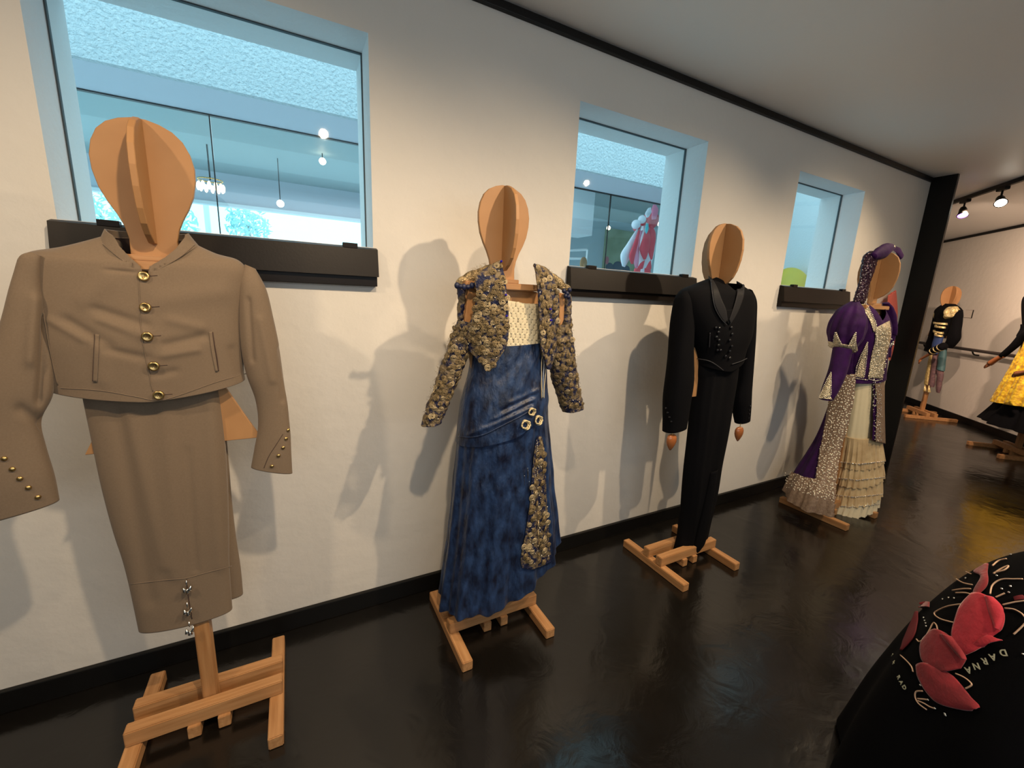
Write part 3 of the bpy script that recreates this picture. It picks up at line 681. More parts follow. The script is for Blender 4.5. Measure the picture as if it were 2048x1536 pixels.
# hip overlay swathe
ov = Loft(F2, [((948, 686), (1090, 684), {'r': .56}), ((943, 735), (1092, 730), {'r': .62}), ((929, 790), (1094, 778), {'r': .64}), ((920, 840), (1096, 800), {'r': .64}), ((916, 872), (1094, 812), {'r': .66, 'd': (0, -.03)})],
        150, 120, 2.1, .62, fold=lambda u, t, p: .006 + .004 * noise.noise(p * 8),
        creases=[((1062, 815), (940, 868), 5, .006), ((1062, 808), (975, 850), 4, -.006), ((1064, 800), (990, 838), 4, .005), ((1066, 792), (1005, 822), 4, -.005), ((1075, 780), (1020, 805), 4, .004), ((1080, 700), (1040, 780), 7, .004), ((1060, 700), (1000, 760), 8, -.004), ((1085, 700), (1060, 790), 4, -.004)])
ov.build('hip_swathe', K['velvet'], dr, inner=K['navy'])
cord('swathe_edge', ov.bvh, [(918, 873), (945, 874), (970, 868), (1000, 853), (1030, 838), (1058, 822)], .0035, K['velvet'], dr, off=.002, n=40)
# cream scalloped yoke
yk = root('blouse', F2['o'] + V((0, 0, 1.35)), 'cream blouse of scalloped rows inside the gold bolero', 'blouse')
yb = Loft(F2, [((985, 596), (1100, 606), {'r': .45, 'd': (0, -.012)}), ((965, 640), (1094, 645), {'r': .5}), ((956, 690), (1092, 690), {'r': .56}), ((950, 712), (1092, 708), {'r': .56})], 80, 40, 2.1, .5)
yb.build('body', K['cream'], yk)
for r_ in range(9):
    y0 = 607 + r_ * 10.2
    for k in range(8 + (r_ % 2)):
        x0 = 1008 + k * 9.0 - (r_ % 2) * 4.5 + random.uniform(-1, 1); yy = y0 + (x0 - 1045) * .06
        drape('scallop', yb.bvh, [((x0 - 4.8, yy - 2), (x0 + 4.8, yy - 2)), ((x0 - 4.9, yy + 5), (x0, yy + 6.5), (x0 + 4.9, yy + 5)), ((x0 - 3.4, yy + 9), (x0, yy + 12), (x0 + 3.4, yy + 9))], K['cream'], yk, off=.002 + .0014 * (9 - r_) * .25, th=.0015, nu=6, nv=5, bulge=.0022)
# bolero
bo = root('bolero', F2['o'] + V((0, 0, 1.4)), 'short gold embroidered bolero with frayed navy trim and slit shoulders', 'jacket')
form = Loft(F2, [((985, 512), (1085, 528), {'r': .6}), ((935, 545), (1118, 560), {'r': .42}), ((915, 568), (1138, 580), {'r': .40}), ((925, 620), (1128, 625), {'r': .46}), ((932, 680), (1112, 680), {'r': .55}), ((938, 740), (1108, 735), {'r': .60}), ((940, 790), (1108, 780), {'r': .6})], 110, 70, 2.1, .5, fold=lambda u, t, p: .012)
FW = lambda p: None
gl = drape('front_panel', form.bvh, [((960, 545), (985, 530), (1001, 522)), ((950, 562), (985, 556), (1008, 552)), ((953, 590), (985, 590), (1013, 588)), ((948, 620), (985, 622), (1016, 620)), ((940, 650), (980, 655), (1017, 655)), ((934, 685), (972, 690), (1013, 688)), ((945, 706), (975, 710), (1003, 708)), ((966, 730), (978, 733), (990, 728)), ((976, 742), (979, 743), (982, 741))], K['goldbase'], bo, th=.006, nu=28, nv=50, wob=.004, label='left front panel in the photo, ending in a point')
gr = drape('front_panel', form.bvh, [((1067, 528), (1085, 538), (1100, 548)), ((1071, 555), (1090, 562), (1108, 566)), ((1075, 590), (1095, 594), (1116, 596)), ((1077, 625), (1095, 628), (1116, 630)), ((1079, 660), (1096, 664), (1112, 664)), ((1080, 692), (1095, 700), (1110, 698)), ((1088, 722), (1096, 728), (1105, 724)), ((1092, 736), (1096, 739), (1100, 737))], K['goldbase'], bo, th=.006, nu=22, nv=50, wob=.004, label='right front panel in the photo')
# shoulder caps
capL = Loft(F2, [((1002, 520), (1004, 528), {'r': 2.5}), ((975, 531), (985, 552), {'r': 1.6}), ((945, 541), (958, 572), {'r': 1.2}), ((918, 556), (925, 578), {'r': 1.2}), ((910, 566), (914, 575), {'r': 1.2})], 30, 30, 2, 1.2, fold=soft(.006, 40, 1))
capL.build('shoulder_cap', K['gold'], bo, 0, capt=True, capb=True)
capR = Loft(F2, [((1066, 532), (1070, 526), {'r': 2.5}), ((1082, 552), (1092, 536), {'r': 1.6}), ((1105, 572), (1115, 552), {'r': 1.3}), ((1125, 582), (1136, 570), {'r': 1.2}), ((1136, 584), (1141, 579), {'r': 1.2})], 30, 30, 2, 1.2, fold=soft(.006, 40, 4))
capR.build('shoulder_cap', K['gold'], bo, 0, capt=True, capb=True)
nf = lambda u, t, p: .005 * noise.noise(p * 45) + .003 * noise.noise(p * 110)
sL = Loft(F2, [((915, 640), (952, 648)), ((905, 668), (948, 682)), ((893, 700), (938, 712)), ((880, 735), (922, 750)), ((867, 775), (907, 786)), ((854, 812), (893, 822)), ((842, 850), (882, 846))], 60, 110, 2.1, .9, fold=nf)
sLo = sL.build('sleeve', K['goldbase'], bo, inner=K['navy'], label='left sleeve in the photo, hanging away from the body')
sR = Loft(F2, [((1110, 648), (1143, 648)), ((1103, 680), (1147, 682)), ((1099, 710), (1150, 712)), ((1101, 745), (1154, 745)), ((1110, 778), (1160, 780)), ((1124, 820), (1168, 817))], 60, 100, 2.1, .8, fold=nf)
sRo = sR.build('sleeve', K['goldbase'], bo, inner=K['navy'], label='right sleeve in the photo')
sLs = Loft(F2, [((913, 572), (931, 576)), ((915, 605), (929, 610)), ((914, 640), (925, 650))], 24, 40, 2, 1.2, fold=nf); sLs.build('sleeve_strip', K['goldbase'], bo)
sRs = Loft(F2, [((1127, 588), (1142, 588)), ((1126, 615), (1143, 618)), ((1122, 648), (1144, 650))], 24, 40, 2, 1, fold=nf); sRs.build('sleeve_strip', K['goldbase'], bo)
sin_ = drape('slit_lining', form.bvh, [((956, 578), (962, 580)), ((945, 620), (958, 625)), ((930, 652), (952, 655))], K['navy'], bo, off=-.03, nu=8, nv=12)
# arms visible through the slits
obj('arm', prism([P(937, 568, -.335), P(960, 572, -.335), P(950, 620, -.335), P(933, 662, -.335), P(926, 658, -.335)], (0, 1, 0), .014, .002), K['wood'], st2)
obj('arm', prism([P(1114, 584, -.335), P(1128, 588, -.335), P(1126, 640, -.335), P(1119, 656, -.335)], (0, 1, 0), .014, .002), K['wood'], st2)
def coil_mesh(turns=2.7, r0=.0025, r1=.0135, tr=.00175, seg=40):
    pts = []
    for k in range(seg):
        f = k / (seg - 1); a = f * turns * 2 * PI; r = r0 + (r1 - r0) * f; pts.append((r * math.cos(a), r * math.sin(a), .002 * (1 - f) + .0008 * math.sin(a * 3)))
    return tube(pts, tr, 5)
coilme = proto('rosette', coil_mesh, K['gold']); beadme = proto('bead', lambda: ball(.0024, 8, 6), K['pearl']); coilme2 = proto('rosette_pale', coil_mesh, mat('paler_gold_thread', (.50, .40, .24, 1), .4, .5, bump=(170, .9, .004, 'noise')))
def gild(bvh, poly, step, parent, sc=1.0, seed=1, pale=.3, jitter=.35, lift=0):
    rnd = random.Random(seed)
    for q in scatter(poly, step, .3, rnd):
        if rnd.random() < .13: continue
        if rnd.random() < .10:
            stud('bead', beadme, bvh, q, parent, 1.1 * sc, .004 + lift); continue
        stud('rosette', coilme2 if rnd.random() < pale else coilme, bvh, q, parent, sc * rnd.uniform(.75, 1.15), .003 + lift, jitter)
gild(form.bvh, [(985, 533), (1001, 526), (1012, 560), (1017, 615), (1016, 660), (1006, 705), (978, 742), (938, 690), (950, 640), (953, 580)], 11.5, gl, 1, 1, .35, .3, .008)
gild(form.bvh, [(1069, 533), (1098, 548), (1114, 590), (1114, 640), (1108, 700), (1095, 736), (1081, 690), (1077, 620)], 11.5, gr, 1, 2, .2, .3, .008)
gild(sL.bvh, [(912, 645), (948, 652), (935, 712), (905, 785), (880, 845), (845, 847), (868, 775), (893, 705)], 11.5, sLo, .9, 3, .25)
gild(sR.bvh, [(1112, 650), (1142, 650), (1150, 720), (1165, 812), (1127, 815), (1104, 745)], 11.5, sRo, .9, 4, .15)
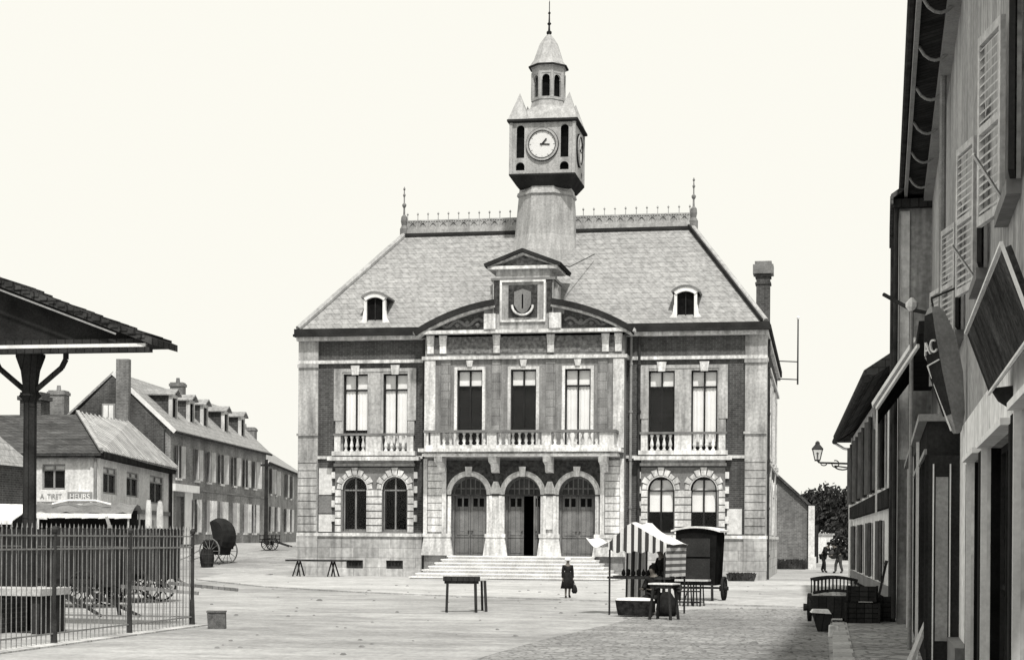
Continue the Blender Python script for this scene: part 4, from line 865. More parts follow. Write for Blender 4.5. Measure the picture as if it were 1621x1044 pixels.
def tree(label, loc, h, cw, seed, dens=1600):
    rnd = random.Random(seed); t = thing('tree', label, 'tree', loc, group='trees at the end of the street')
    tk = MB(); tk.tube((0, 0, -.3), (.1, 0, h*.35), .25, .17, 8)
    for k in range(7):
        a = 2*PI*k/7+rnd.random(); q = (cw*.33*math.cos(a), cw*.33*math.sin(a), h*(.55+.2*rnd.random())); tk.tube((.1, 0, h*(.22+.02*k)), q, .09, .03, 6)
    tk.build('trunk', 'bark', t)
    cr = MB(); cl = []
    for k in range(22):
        a = rnd.random()*2*PI; r = cw*.42*math.sqrt(rnd.random()); z = h*(.3+.55*rnd.random()); r *= 1-.5*max(0, (z/h-.6))
        cl.append(((r*math.cos(a), r*math.sin(a), z), cw*(.13+.1*rnd.random())))
    for i in range(dens):
        c, r = rnd.choice(cl); v = Vector((rnd.gauss(0, 1), rnd.gauss(0, 1), rnd.gauss(0, 1))).normalized()*r*(.5+.55*rnd.random())
        p = Vector(c)+v; s = .12+.14*rnd.random(); a = Vector((rnd.gauss(0, 1), rnd.gauss(0, 1), rnd.gauss(0, 1))).normalized(); b = a.orthogonal().normalized(); cc = a.cross(b)
        cr.add([p+b*s, p+cc*s*.6, p-b*s, p-cc*s*.6], [(0, 1, 2, 3)])
    cr.build('crown', 'leaf', t); return t
for i, (px, d, h, cw, lab) in enumerate(((1292, 146, 5.2, 4.6, 'dark leafy tree beside the far gable house, leftmost of the trees at the street end'),
        (1322, 142, 5.7, 5.0, 'broad dark tree with rounded top, tallest of the trees above the garden wall'),
        (1352, 145, 5.0, 4.6, 'dark tree half hidden by the corner of the low pale house'))):
    x, y, _ = at_d(px, d); tree(lab, (x, y, gz(x, y)), h, cw, i+3, 2600)
x, y, _ = at_d(1334, 101)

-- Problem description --
Determine how many of the lines above hold the word "this", and output that number by itself.

-- Result of the task --
2